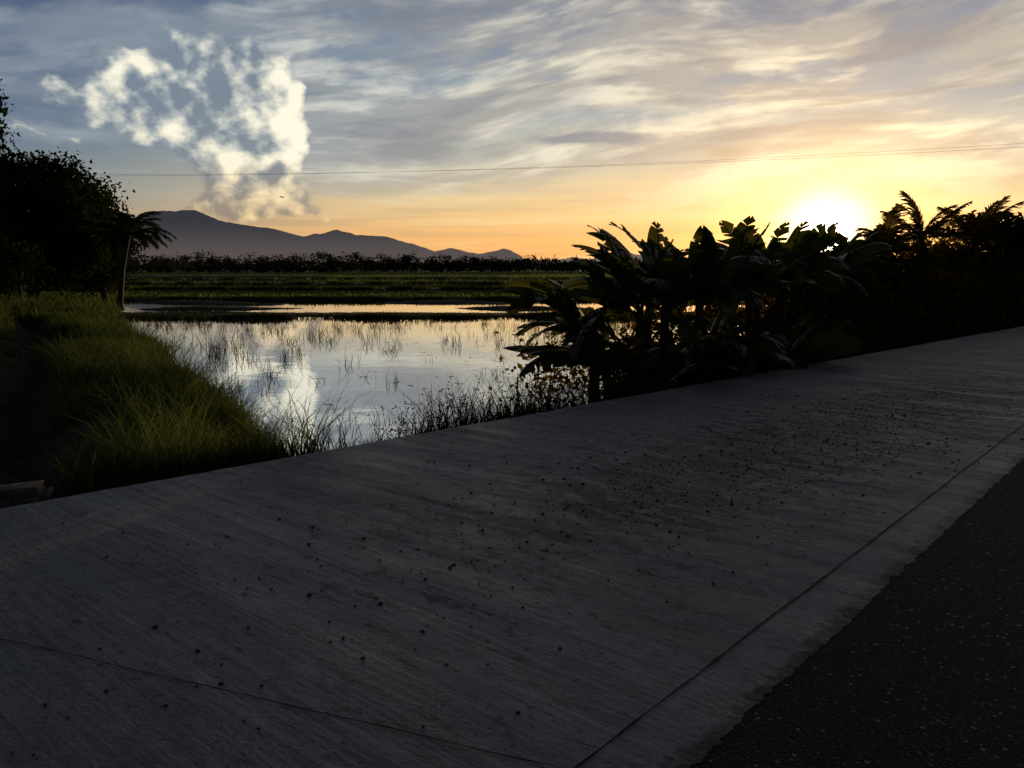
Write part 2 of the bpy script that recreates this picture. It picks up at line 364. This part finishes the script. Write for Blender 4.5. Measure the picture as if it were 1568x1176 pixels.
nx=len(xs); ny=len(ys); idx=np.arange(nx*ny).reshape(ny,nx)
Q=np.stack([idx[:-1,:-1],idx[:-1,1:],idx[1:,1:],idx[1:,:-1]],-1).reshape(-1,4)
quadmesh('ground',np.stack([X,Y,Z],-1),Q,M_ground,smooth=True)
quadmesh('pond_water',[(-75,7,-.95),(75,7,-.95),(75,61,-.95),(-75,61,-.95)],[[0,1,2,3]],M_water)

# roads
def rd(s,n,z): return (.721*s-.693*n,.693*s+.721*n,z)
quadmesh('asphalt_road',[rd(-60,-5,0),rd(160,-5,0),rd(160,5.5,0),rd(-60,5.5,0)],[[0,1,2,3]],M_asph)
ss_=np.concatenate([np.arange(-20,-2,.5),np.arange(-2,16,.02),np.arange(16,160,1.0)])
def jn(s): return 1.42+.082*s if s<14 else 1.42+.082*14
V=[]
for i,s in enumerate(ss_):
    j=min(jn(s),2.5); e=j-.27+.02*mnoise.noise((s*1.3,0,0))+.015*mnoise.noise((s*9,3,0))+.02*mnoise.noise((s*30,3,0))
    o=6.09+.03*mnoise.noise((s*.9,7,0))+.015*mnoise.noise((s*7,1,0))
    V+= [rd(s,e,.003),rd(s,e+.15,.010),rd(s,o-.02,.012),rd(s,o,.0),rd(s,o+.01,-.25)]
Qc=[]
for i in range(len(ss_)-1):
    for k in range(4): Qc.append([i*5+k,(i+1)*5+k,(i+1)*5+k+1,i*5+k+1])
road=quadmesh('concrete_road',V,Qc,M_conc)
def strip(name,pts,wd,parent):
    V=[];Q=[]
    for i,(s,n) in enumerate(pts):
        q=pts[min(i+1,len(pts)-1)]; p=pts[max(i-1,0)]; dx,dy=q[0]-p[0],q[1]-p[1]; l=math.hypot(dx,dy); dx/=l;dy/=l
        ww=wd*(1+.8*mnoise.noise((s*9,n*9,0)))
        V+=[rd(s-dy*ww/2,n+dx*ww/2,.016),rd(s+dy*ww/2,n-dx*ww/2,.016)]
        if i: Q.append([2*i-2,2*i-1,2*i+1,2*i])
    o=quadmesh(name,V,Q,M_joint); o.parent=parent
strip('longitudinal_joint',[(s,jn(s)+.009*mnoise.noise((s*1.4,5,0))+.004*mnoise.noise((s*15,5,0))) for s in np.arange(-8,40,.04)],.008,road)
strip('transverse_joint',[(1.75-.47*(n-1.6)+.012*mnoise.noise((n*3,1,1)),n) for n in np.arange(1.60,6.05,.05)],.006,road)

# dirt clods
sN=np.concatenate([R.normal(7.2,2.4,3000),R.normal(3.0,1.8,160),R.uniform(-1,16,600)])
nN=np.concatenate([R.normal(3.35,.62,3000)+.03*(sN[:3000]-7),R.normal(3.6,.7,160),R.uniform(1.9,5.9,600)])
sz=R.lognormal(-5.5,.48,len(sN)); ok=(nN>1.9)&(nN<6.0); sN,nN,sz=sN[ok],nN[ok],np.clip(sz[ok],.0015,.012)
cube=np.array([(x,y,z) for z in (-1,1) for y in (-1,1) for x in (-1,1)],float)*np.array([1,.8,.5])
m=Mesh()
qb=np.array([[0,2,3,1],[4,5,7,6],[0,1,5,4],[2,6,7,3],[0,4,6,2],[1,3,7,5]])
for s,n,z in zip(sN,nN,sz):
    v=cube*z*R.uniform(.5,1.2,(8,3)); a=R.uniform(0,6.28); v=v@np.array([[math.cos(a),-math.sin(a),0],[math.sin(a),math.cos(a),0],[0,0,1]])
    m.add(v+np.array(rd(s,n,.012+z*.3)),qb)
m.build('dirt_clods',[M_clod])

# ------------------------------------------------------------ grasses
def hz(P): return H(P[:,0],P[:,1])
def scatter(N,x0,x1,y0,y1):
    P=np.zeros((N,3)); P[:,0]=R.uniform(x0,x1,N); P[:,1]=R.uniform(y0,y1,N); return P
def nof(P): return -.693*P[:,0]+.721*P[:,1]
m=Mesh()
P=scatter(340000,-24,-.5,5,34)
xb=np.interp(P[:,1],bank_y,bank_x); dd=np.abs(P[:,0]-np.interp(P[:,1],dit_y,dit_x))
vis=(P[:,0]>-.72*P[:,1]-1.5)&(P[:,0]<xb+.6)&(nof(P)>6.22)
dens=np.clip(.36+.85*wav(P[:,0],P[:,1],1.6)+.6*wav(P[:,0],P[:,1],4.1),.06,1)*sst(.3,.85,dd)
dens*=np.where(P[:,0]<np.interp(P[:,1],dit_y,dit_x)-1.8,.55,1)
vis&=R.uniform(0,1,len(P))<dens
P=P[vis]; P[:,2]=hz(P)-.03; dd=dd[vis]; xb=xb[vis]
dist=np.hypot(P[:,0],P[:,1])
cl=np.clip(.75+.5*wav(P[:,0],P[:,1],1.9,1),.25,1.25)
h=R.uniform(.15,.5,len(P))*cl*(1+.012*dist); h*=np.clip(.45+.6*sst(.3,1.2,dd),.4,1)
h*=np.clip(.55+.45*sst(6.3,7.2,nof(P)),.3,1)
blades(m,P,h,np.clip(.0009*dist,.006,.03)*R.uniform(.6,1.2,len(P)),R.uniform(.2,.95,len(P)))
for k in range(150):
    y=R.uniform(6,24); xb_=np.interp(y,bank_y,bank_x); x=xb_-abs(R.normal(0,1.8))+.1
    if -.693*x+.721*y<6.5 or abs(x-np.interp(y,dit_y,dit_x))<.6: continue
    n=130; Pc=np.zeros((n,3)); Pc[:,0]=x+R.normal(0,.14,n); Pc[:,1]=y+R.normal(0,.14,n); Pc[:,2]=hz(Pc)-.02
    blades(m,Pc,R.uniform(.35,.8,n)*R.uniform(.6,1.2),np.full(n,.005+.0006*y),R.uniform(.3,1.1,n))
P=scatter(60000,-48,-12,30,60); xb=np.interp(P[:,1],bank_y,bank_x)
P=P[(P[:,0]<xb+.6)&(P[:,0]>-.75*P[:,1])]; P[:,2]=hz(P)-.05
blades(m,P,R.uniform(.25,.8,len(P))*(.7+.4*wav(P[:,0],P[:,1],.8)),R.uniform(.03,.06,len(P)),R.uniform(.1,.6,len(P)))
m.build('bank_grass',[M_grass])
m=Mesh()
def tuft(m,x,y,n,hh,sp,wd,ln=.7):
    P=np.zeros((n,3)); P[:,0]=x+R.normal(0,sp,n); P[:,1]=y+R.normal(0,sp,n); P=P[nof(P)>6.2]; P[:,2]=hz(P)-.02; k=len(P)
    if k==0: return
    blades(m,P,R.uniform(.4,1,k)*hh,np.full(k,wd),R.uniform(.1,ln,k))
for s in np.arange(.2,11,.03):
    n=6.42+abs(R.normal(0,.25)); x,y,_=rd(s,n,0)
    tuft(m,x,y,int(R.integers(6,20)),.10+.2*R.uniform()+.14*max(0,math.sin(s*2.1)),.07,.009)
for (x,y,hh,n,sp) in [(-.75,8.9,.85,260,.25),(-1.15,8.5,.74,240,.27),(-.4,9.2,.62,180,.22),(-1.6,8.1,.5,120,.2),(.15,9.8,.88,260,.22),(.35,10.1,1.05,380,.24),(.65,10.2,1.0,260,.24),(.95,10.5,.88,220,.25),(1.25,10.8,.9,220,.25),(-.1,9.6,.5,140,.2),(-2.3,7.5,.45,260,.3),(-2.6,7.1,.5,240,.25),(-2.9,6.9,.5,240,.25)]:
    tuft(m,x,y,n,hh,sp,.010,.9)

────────

## [TASK INSTRUCTIONS]
Print exactly the lines from the line with "road=quadmesh('concrete_road',V,Qc,M_conc)" to the line with "n in np.arange(1.60,6.05,.05)],.006,road)", both included, and nothing else.

## [THE OUTPUT]
road=quadmesh('concrete_road',V,Qc,M_conc)
def strip(name,pts,wd,parent):
    V=[];Q=[]
    for i,(s,n) in enumerate(pts):
        q=pts[min(i+1,len(pts)-1)]; p=pts[max(i-1,0)]; dx,dy=q[0]-p[0],q[1]-p[1]; l=math.hypot(dx,dy); dx/=l;dy/=l
        ww=wd*(1+.8*mnoise.noise((s*9,n*9,0)))
        V+=[rd(s-dy*ww/2,n+dx*ww/2,.016),rd(s+dy*ww/2,n-dx*ww/2,.016)]
        if i: Q.append([2*i-2,2*i-1,2*i+1,2*i])
    o=quadmesh(name,V,Q,M_joint); o.parent=parent
strip('longitudinal_joint',[(s,jn(s)+.009*mnoise.noise((s*1.4,5,0))+.004*mnoise.noise((s*15,5,0))) for s in np.arange(-8,40,.04)],.008,road)
strip('transverse_joint',[(1.75-.47*(n-1.6)+.012*mnoise.noise((n*3,1,1)),n) for n in np.arange(1.60,6.05,.05)],.006,road)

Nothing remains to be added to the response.